■ **TASK OBJECTIVE**
Note each line of the listing that contains the string "part", and copy it.

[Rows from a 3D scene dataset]
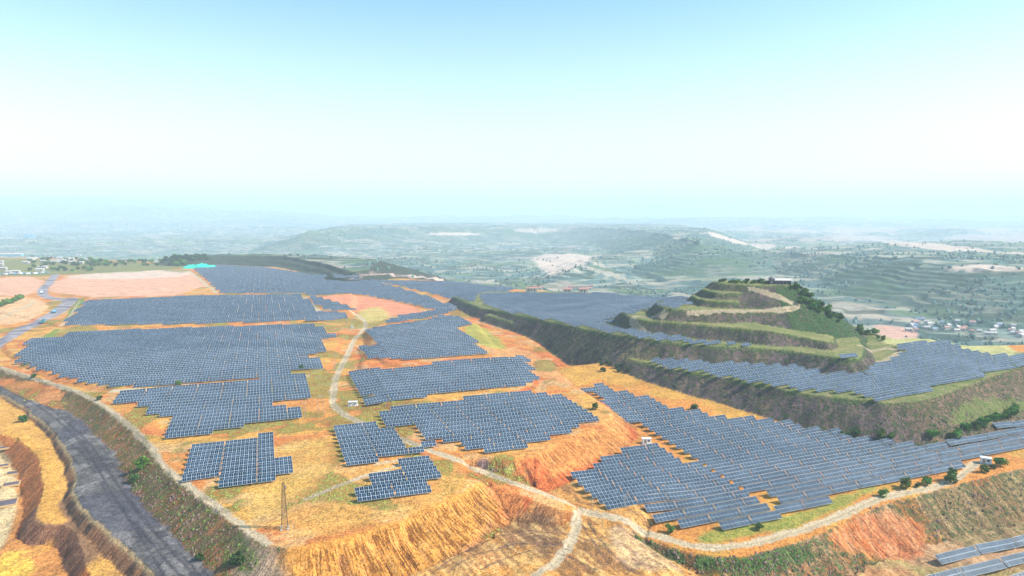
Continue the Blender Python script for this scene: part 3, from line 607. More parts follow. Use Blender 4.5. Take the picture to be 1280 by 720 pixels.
for key, desc, outl, pit, wt in BLOCKS:
    P = np.array([at(q[0], q[1], 1.6) for q in outl]); A2 = P @ EX; B2 = P @ EY
    half = TL
    L = TL if pit < 10 else 24.0
    a0 = A2.min(); b0 = B2.min() + pit * .5
    nb = int((B2.max() - b0) / pit) + 1; na = int((A2.max() - a0) / (L / 2)) + 2
    for k in range(nb):
        bb = b0 + k * pit; aa = a0 + (np.arange(na) + .5) * (L + GAP) / 2
        px = aa * EX[0] + bb * EY[0]; py = aa * EX[1] + bb * EY[1]
        _, _, ins = seg_dist(px, py, P)
        runs = []; i = 0
        while i < na:                                       # contiguous half-table slots become whole tables
            if ins[i]:
                if i + 1 < na and ins[i + 1]: runs.append((aa[i] + (L + GAP) / 4, 1.0)); i += 2
                else: runs.append((aa[i], .5)); i += 1
            else: i += 1
        for j, (ac, fr1) in enumerate(runs):
            x, y = ac * EX[0] + bb * EY[0], ac * EX[1] + bb * EY[1]
            ex = EX * 6; h0, h1, h2, h3 = hgt([x, x - ex[0], x + ex[0], x - EY[0] * 2], [y, y - ex[1], y + ex[1], y - EY[1] * 2])
            if key != 'f' and (abs(h2 - h1) > 4 or abs(h3 - h0) > 1.6): continue
            oa, ob_ = np.meshgrid(np.linspace(-14, 14, 5), np.linspace(-11, 11, 5)); hh = hgt(x + oa.ravel() * EX[0] + ob_.ravel() * EY[0], y + oa.ravel() * EX[1] + ob_.ravel() * EY[1])
            M_ = np.stack([oa.ravel(), ob_.ravel(), np.ones(25)], 1); wgt = np.abs(hh - h0) < 2.5; cf = np.linalg.lstsq(M_[wgt], hh[wgt], rcond=None)[0] if wgt.sum() > 8 else [0, 0, h0]
            h1 = cf[2] - 6 * cf[0]; h2 = cf[2] + 6 * cf[0]; h0 = cf[2]
            tables.append(dict(key=key, desc=desc, k=k, j=j, x=x, y=y, z=(h1 + h2) / 2 * .5 + h0 * .5, til=math.atan2((h2 - h1) / 2, 6), L=L * fr1 + (0 if fr1 == 1 else -.0), full=fr1 == 1.0, wt=wt, D=math.hypot(x, y)))
def in_view(t):
    z = t['z'] - CAMZ; yy = t['y']; dep = yy * math.cos(PITCH) - z * math.sin(PITCH); px = 640 + FPX * t['x'] / dep; py = 360 - FPX * (z * math.cos(PITCH) + yy * math.sin(PITCH)) / dep
    return -20 < px < 1300 and py < 728
print('tables', len(tables))
tables = [t for t in tables if t['x'] < t['y'] * .95]
seen = sorted([t for t in tables if in_view(t)], key=lambda t: t['D'] / (t['L'] / 16))
near_t = seen[:300]; nid = set(id(t) for t in near_t); far_t = [t for t in tables if id(t) not in nid]
ORD = lambda n: str(n) + ('th' if 10 <= n % 100 <= 20 else {1: 'st', 2: 'nd', 3: 'rd'}.get(n % 10, 'th'))
protos = {}
rows_in = {}
for t in seen: rows_in.setdefault(t['key'], set()).add(t['k'])
cnt_in = {}
for t in seen: cnt_in.setdefault((t['key'], t['k']), []).append(t['j'])
for t in near_t:
    pk = (round(t['L'], 1), t['wt'])
    if pk not in protos:
        pr = make_table(t['L'], t['wt'], round(t['L'])); protos[pk] = (pr, kids(pr)); o = pr
    else:
        pr, ks = protos[pk]; o = pr.copy(); COL.objects.link(o)
        for ch in ks:
            c_ = ch.copy(); COL.objects.link(c_); c_.parent = o
    rk = sorted(rows_in[t['key']]).index(t['k']) + 1; jk = sorted(cnt_in[(t['key'], t['k'])]).index(t['j']) + 1
    o['label'] = f"{ORD(jk)} table from left in {ORD(rk)} row from front, {t['desc']}"
    o.location = (t['x'], t['y'], t['z']); o.rotation_mode = 'XYZ'; o.rotation_euler = (0, -t['til'], ROT)
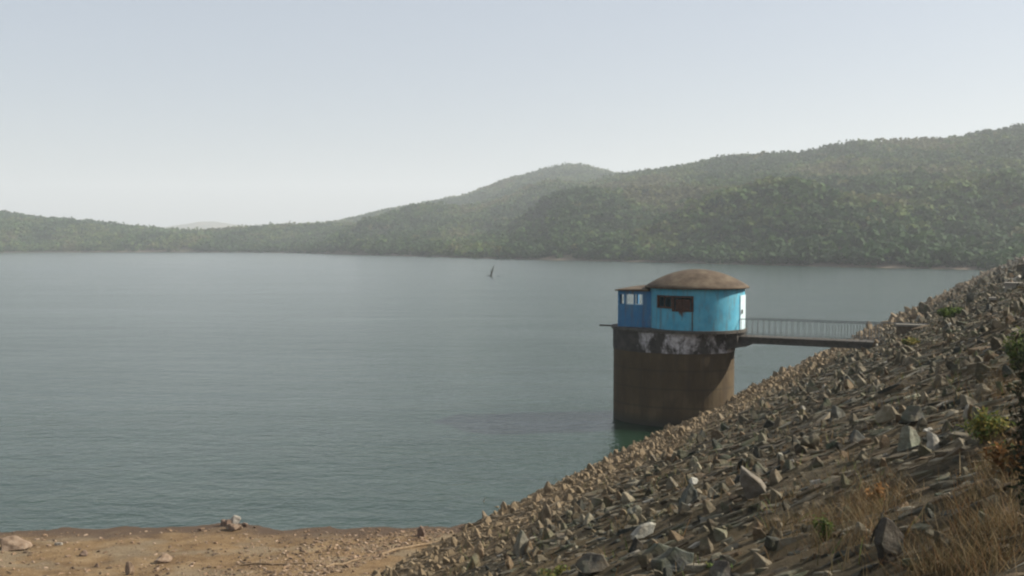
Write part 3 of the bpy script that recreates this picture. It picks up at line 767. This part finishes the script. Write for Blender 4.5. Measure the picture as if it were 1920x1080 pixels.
# ------------------------------------------------------------ stones on the beach
M_BST = m_simple('beach_stone', [(.3, (.12, .08, .055)), (.5, (.2, .145, .10)), (.7, (.28, .22, .165))], 5, .9, .2, .8, .02)
M_BDK = m_simple('dark_beach_stone', [(.3, (.07, .05, .04)), (.7, (.2, .14, .10))], 6, .9, .2, .8, .02)
M_BWH = m_simple('whitish_stone', [(.3, (.22, .20, .165)), (.7, (.36, .33, .28))], 6, .9, .2, .6, .02)
def beach_stone(px, py, wpx, hpx, kind, mat, label, yaw=0, dz=0, group=None):
    p, t = on_plane(px, py, .1)
    for _ in range(4): p, t = on_plane(px, py, beach_h(p.x, p.y))
    o = bpy.data.objects.new('stone', hi[kind][(px + py) % 10].copy()); C.objects.link(o)
    o.data.materials.clear(); o.data.materials.append(mat)
    W, H = wpx / F * t, hpx / F * t
    o.location = (p.x, p.y, beach_h(p.x, p.y) + H * .3 + dz); o.rotation_euler = (0, 0, yaw)
    o.scale = (W, W * .8, H / (.35 if kind == 'slab' else .72 if kind == 'chunk' else 1))
    tag(o, label, 'stone', group)
beach_stone(443, 984, 22, 24, 'chunk', M_BWH, 'whitish stone topping the little heap at the water edge')
beach_stone(424, 986, 22, 14, 'slab', M_BDK, 'dark flat stone at the left of the little heap at the water edge')
beach_stone(458, 988, 16, 12, 'chunk', M_BDK, 'small dark stone at the right of the little heap at the water edge')
beach_stone(434, 994, 48, 16, 'chunk', M_BST, 'broad tan stone under the whitish one in the little heap')
beach_stone(22, 1030, 80, 30, 'chunk', M_BST, 'large pinkish brown boulder at the left edge of the beach', .2)
beach_stone(305, 1054, 42, 22, 'chunk', M_BST, 'rounded brown stone lying alone on the beach', .1)
beach_stone(156, 1043, 20, 18, 'chunk', M_BDK, 'small dark angular stone between the left boulder and the lone brown stone')
beach_stone(181, 1063, 12, 10, 'chunk', M_BDK, 'tiny dark stone right below the small angular one')
beach_stone(240, 1078, 26, 34, 'chunk', M_BST, 'upright tan stone at the bottom edge of the beach')
beach_stone(110, 1022, 14, 8, 'slab', M_BWH, 'small pale flat stone near the left water edge')
beach_stone(374, 996, 12, 8, 'chunk', M_BDK, 'small stone at the water line left of the little heap')
beach_stone(790, 1005, 24, 26, 'shard', M_BDK, 'small dark stone where the beach meets the dam')
V = []
peb = []
for k in range(11000):
    x, y = random.uniform(-22, 4), random.uniform(26, 39.3)
    if k > 5000: x = -2.2 + (y - 38) * .53 - abs(random.gauss(0, 2.6))
    z = beach_h(x, y)
    if z < .02: continue
    sz = .03 + .13 * random.random() ** 5
    t = random.choice([(.2, .135, .085), (.14, .095, .06), (.27, .2, .14), (.09, .065, .045)])
    peb.append((0, random.choice(('slab', 'chunk')), Vector((x, y, z + sz * .1)), frame_yaw(Vector((random.gauss(0, .2), random.gauss(0, .2), 1)).normalized(), random.uniform(0, 6.3)), (sz * 1.3, sz, sz), t))
m = MT('pebble'); M_PEB = m.done(m.n('ShaderNodeAttribute', attribute_name='tint').outputs['Color'], .9, .2)
tag(link('pebbles', mass(peb, 'pebbles', M_PEB), M_PEB), 'scattered pebbles on the ochre earth', 'pebbles', kind='stuff')
# sticks of driftwood
M_WOOD = m_simple('driftwood', [(.3, (.12, .085, .05)), (.7, (.26, .19, .12))], 9, .9, .1)
def stick(p0, p1, r, label):
    a, _ = on_plane(*p0, .35); b, _ = on_plane(*p1, .35)
    L = []
    for k in range(6):
        q = a.lerp(b, k / 5); zz = max(beach_h(q.x, q.y), dam_h(*sd_of(q.x, q.y))); L.append((q.x - a.x, q.y - a.y + .05 * math.sin(k * 2.1), zz + r * .8 + .03 * (k % 2)))
    bm = bmesh.new(); add_tube(bm, L, [r, r * 1.1, r, r * .8, r * .6, r * .35], 7)
    o = link('stick', bm_mesh('stick', bm), M_WOOD); o.location = (a.x, a.y, 0); tag(o, label, 'stick')
stick((610, 1074), (690, 1048), .045, 'dry stick lying on the beach pointing up to the right')
stick((450, 1066), (600, 1063), .03, 'long straight pale stick lying flat on the beach')
stick((715, 1040), (835, 1003), .05, 'long weathered branch at the foot of the stone slope')

# ------------------------------------------------------------ vegetation on the bank
def blades(pts, hmin, hmax, wd, cols, lean=.35, seed=1):
    r = np.random.default_rng(seed); n = len(pts); pts = np.array(pts)
    h = r.uniform(hmin, hmax, n)[:, None]; a = r.uniform(0, 6.28, n); l = r.normal(0, lean, (n, 2))
    side = np.stack([np.cos(a), np.sin(a), 0 * a], 1) * wd
    tip = np.stack([l[:, 0] * h[:, 0], l[:, 1] * h[:, 0], h[:, 0]], 1); mid = tip * .5 + np.array([0, 0, .08]) * h
    V = np.stack([pts - side, pts + side, pts + mid + side * .7, pts + mid - side * .7, pts + tip + side * .1, pts + tip - side * .1], 1)
    c = np.array(cols)[r.integers(0, len(cols), n)] * r.uniform(.7, 1.3, (n, 1))
    base = np.arange(n)[:, None] * 6
    Fc = np.concatenate([base + [0, 1, 2, 3], base + [3, 2, 4, 5]])
    return V.reshape(-1, 3), Fc, np.repeat(c, 6, 0)
DRY = [(.17, .12, .06), (.12, .085, .042), (.22, .165, .09), (.095, .08, .04), (.15, .085, .04)]
pts = []
def patch(px, py, rpx, rpy, n, tuft=.10):
    for k in range(n // 9):
        u_, v_ = random.gauss(0, .5), random.gauss(0, .5)
        qx, qy = px + u_ * rpx, py + v_ * rpy
        if qy < 520: continue
        p, t = on_dam(qx, qy)
        if t < 2 or t > 200: continue
        for j in range(9):
            x, y = p.x + random.gauss(0, tuft), p.y + random.gauss(0, tuft); s_, d_ = sd_of(x, y); pts.append((x, y, dam_h(s_, d_)))
patch(1860, 1000, 90, 90, 1400, .05); patch(1880, 880, 50, 80, 900, .06); patch(1760, 1060, 90, 40, 700, .05)
patch(1560, 985, 140, 70, 1500, .06); patch(1640, 930, 60, 50, 900); patch(1880, 720, 60, 60, 900, .12)
V, Fc, Cc = blades(pts, .05, .22, .0028, DRY, .6, 3)
g1 = link('dry_grass', np_mesh('dry_grass', V, Fc, Cc), M_LEAF); tag(g1, 'tufts of dry ochre grass over the near stones at the bottom right', 'grass', kind='stuff')
pts = []
for k in range(900):
    s_ = random.uniform(-70, 60); d_ = random.uniform(4.5, 19.5); x0, y0 = xy_of(s_, d_)
    if y0 < 3: continue
    for j in range(10):
        x, y = x0 + random.gauss(0, .12), y0 + random.gauss(0, .12); pts.append((x, y, dam_h(*sd_of(x, y))))
V, Fc, Cc = blades(pts, .08, .28, .006, DRY + [(.12, .15, .05), (.09, .12, .04)], .45, 5)
tag(link('sparse_grass', np_mesh('sparse_grass', V, Fc, Cc), M_LEAF), 'sparse short grass growing in the joints of the stone slope', 'grass', kind='stuff')
def plant(px, py, wpx, hpx, cols, label, cat='plant', name='weed', n=500, off=(0, 0), leaf=.035, seed=1, zb=None):
    p, t = on_dam(px, py); W, H = wpx / F * t / 2, hpx / F * t
    x, y = p.x + off[0], p.y + off[1]; z = dam_h(*sd_of(x, y))
    r = np.random.default_rng(seed); root = empty(name, (x, y, z)); tag(root, label, cat)
    ns = max(6, n // 40); stems = []; bm = bmesh.new()
    for k in range(ns):
        a = r.uniform(0, 6.28); rr = W * math.sqrt(r.uniform(0, 1)); hh = H * r.uniform(.6, 1) * (1 - .3 * (rr / W) ** 2)
        st = [Vector((0.15 * rr * math.cos(a), .15 * rr * math.sin(a), -.05)), Vector((.55 * rr * math.cos(a), .55 * rr * math.sin(a), hh * .5)), Vector((rr * math.cos(a), rr * math.sin(a), hh))]
        stems.append(st); add_tube(bm, st, [.006 * max(1, t / 12), .004 * max(1, t / 12), .002 * max(1, t / 12)], 4)
    link('stem', bm_mesh('stem', bm), M_BARK, root)
    V = []; Cc = []
    for k in range(n):
        st = stems[r.integers(ns)]; u_ = r.uniform(.25, 1.05); c = st[1].lerp(st[2], (u_ - .5) * 2) if u_ > .5 else st[0].lerp(st[1], u_ * 2)
        c = np.array(c) + r.normal(0, .16, 3) * (W, W, H * .5)
        nr = r.normal(size=3) + (0, 0, .8); nr /= np.linalg.norm(nr); a_ = np.cross(nr, r.normal(size=3)); a_ /= np.linalg.norm(a_); b_ = np.cross(nr, a_)
        s1 = leaf * r.uniform(.6, 1.3) * max(1, t / 14)
        V += [c - a_ * s1, c - b_ * s1 * .4, c + a_ * s1, c + b_ * s1 * .4]
        cc = np.array(cols[r.integers(len(cols))]) * r.uniform(.75, 1.3); Cc += [cc] * 4
    link('foliage', np_mesh('foliage', np.array(V), np.arange(len(V)).reshape(-1, 4), np.array(Cc)), M_LEAF, root)
GR = [(.085, .12, .035), (.11, .135, .04), (.14, .145, .05), (.06, .09, .028)]
OL = [(.20, .17, .05), (.25, .20, .06), (.15, .15, .04)]
plant(1852, 832, 90, 55, OL + GR[:2], 'olive yellow weed clump on the near slope above the orange weed', n=900, seed=1)
plant(1885, 850, 46, 40, GR, 'bright green weed just below the olive clump', n=500, seed=2)
plant(1890, 905, 80, 70, [(.19, .095, .035), (.17, .11, .045), (.13, .08, .035)], 'rusty orange dead weed under the bright green one', n=800, seed=3)
plant(1912, 690, 56, 70, GR, 'light green bush cut off by the right edge of the picture', n=700, seed=4, cat='bush', name='bush')
plant(1545, 1022, 34, 60, GR, 'small bright green weed among the stones at the bottom centre right', n=300, seed=5, leaf=.025)
plant(1345, 1078, 40, 26, GR, 'low green weed at the bottom edge beside the dark rounded stone', n=260, seed=6, leaf=.025)
plant(1782, 600, 44, 22, [(.09, .13, .03), (.07, .10, .03)], 'dark green bush on the slope above the tiny bright white stone', n=400, seed=7, leaf=.05, cat='bush', name='bush')
plant(1712, 650, 36, 14, OL + GR[3:], 'green growth around the end of the footbridge', n=350, seed=8, leaf=.05, cat='bush', name='bush')
plant(1640, 940, 36, 50, [(.30, .17, .07), (.24, .13, .05)], 'thin orange dry weed above the large near-black stone', n=180, seed=9, leaf=.03)
plant(1040, 1082, 60, 26, GR + OL, 'green and yellow weed at the bottom edge left of the wide dark boulder', n=300, seed=10, leaf=.03)
DK = [(.03, .04, .02), (.045, .05, .028), (.06, .05, .03)]
plant(2000, 1080, 200, 540, DK, 'dark shrub filling the right edge of the picture close to the viewer', n=15000, seed=11, leaf=.022, cat='shrub', name='shrub')

# ------------------------------------------------------------ haze
bm = bmesh.new(); add_box(bm, -4200, 4200, -400, 5600, -6, 330)
m = bpy.data.materials.new('haze'); m.use_nodes = True; t = m.node_tree; t.nodes.remove(t.nodes['Principled BSDF'])
v = t.nodes.new('ShaderNodeVolumePrincipled'); v.inputs['Color'].default_value = (.86, .91, .96, 1); v.inputs['Density'].default_value = .00024
v.inputs['Anisotropy'].default_value = .15
t.links.new(v.outputs[0], t.nodes['Material Output'].inputs['Volume'])
tag(link('haze', bm_mesh('haze', bm), m), 'pale haze over the lake and hills', 'haze', kind='stuff')
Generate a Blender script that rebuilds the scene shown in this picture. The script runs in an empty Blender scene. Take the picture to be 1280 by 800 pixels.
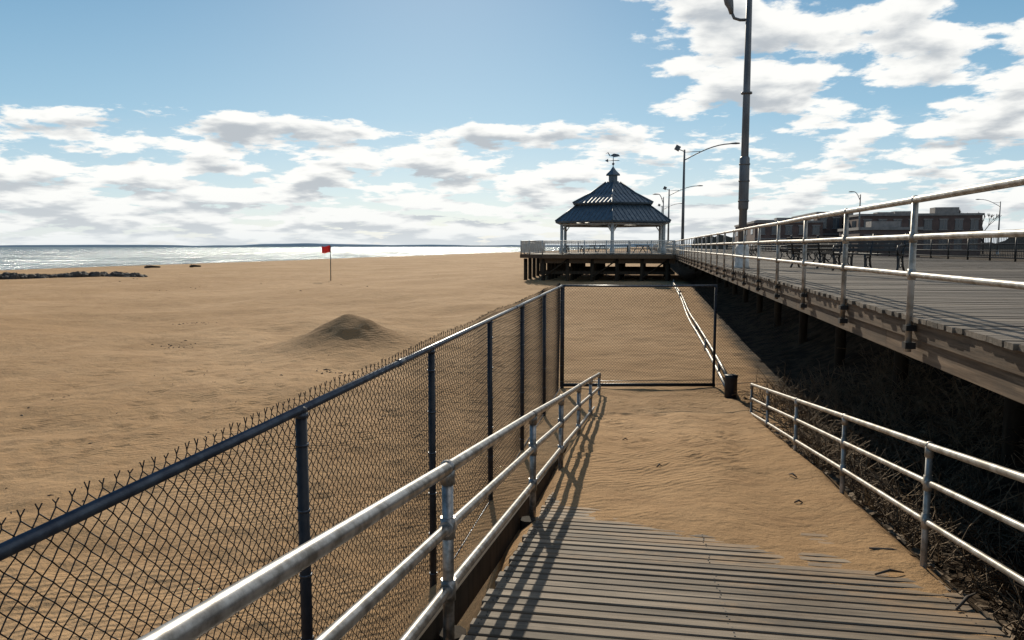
import bpy, math, random
import numpy as np
from mathutils import Vector, Matrix
random.seed(7); rng=np.random.default_rng(11)
sc=bpy.context.scene
sc.view_settings.view_transform='Standard'; sc.view_settings.look='None'; sc.view_settings.exposure=0

# ------------------------------------------------------------ node helpers
def newmat(name):
    m=bpy.data.materials.new(name); m.use_nodes=True
    nt=m.node_tree; nt.nodes.clear()
    out=nt.nodes.new('ShaderNodeOutputMaterial'); b=nt.nodes.new('ShaderNodeBsdfPrincipled')
    nt.links.new(b.outputs[0],out.inputs[0])
    return m,nt,b
def N(nt,t,**kw):
    n=nt.nodes.new(t)
    for k,v in kw.items():
        if hasattr(n,k): setattr(n,k,v)
        else: n.inputs[k].default_value=v
    return n
def L(nt,a,b): nt.links.new(a,b)
def mathn(nt,op,a,b=None,c=None,clamp=False):
    n=nt.nodes.new('ShaderNodeMath'); n.operation=op; n.use_clamp=clamp
    for i,v in enumerate((a,b,c)):
        if v is None: continue
        if isinstance(v,(int,float)): n.inputs[i].default_value=v
        else: nt.links.new(v,n.inputs[i])
    return n.outputs[0]
def sstep(nt,v,a,b,lo=0.,hi=1.):
    n=nt.nodes.new('ShaderNodeMapRange'); n.interpolation_type='SMOOTHSTEP'
    for i,x in ((0,v),(1,a),(2,b),(3,lo),(4,hi)):
        if isinstance(x,(int,float)): n.inputs[i].default_value=x
        else: nt.links.new(x,n.inputs[i])
    return n.outputs[0]
def mixc(nt,f,a,b,bt='MIX'):
    n=nt.nodes.new('ShaderNodeMix'); n.data_type='RGBA'; n.blend_type=bt
    for i,x in ((0,f),(6,a),(7,b)):
        if isinstance(x,(int,float)): n.inputs[i].default_value=x
        elif isinstance(x,tuple): n.inputs[i].default_value=(*x,1) if len(x)==3 else x
        else: nt.links.new(x,n.inputs[i])
    return n.outputs[2]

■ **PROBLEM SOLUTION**
Continue the Blender Python script for this scene: part 3, from line 607. More parts follow. Use Blender 4.5. Take the picture to be 1280 by 720 pixels.
Write part 3 of the bpy script that recreates this picture. It picks up at line 767. This part finishes the script. Write for Blender 4.5. Measure the picture as if it were 1920x1080 pixels.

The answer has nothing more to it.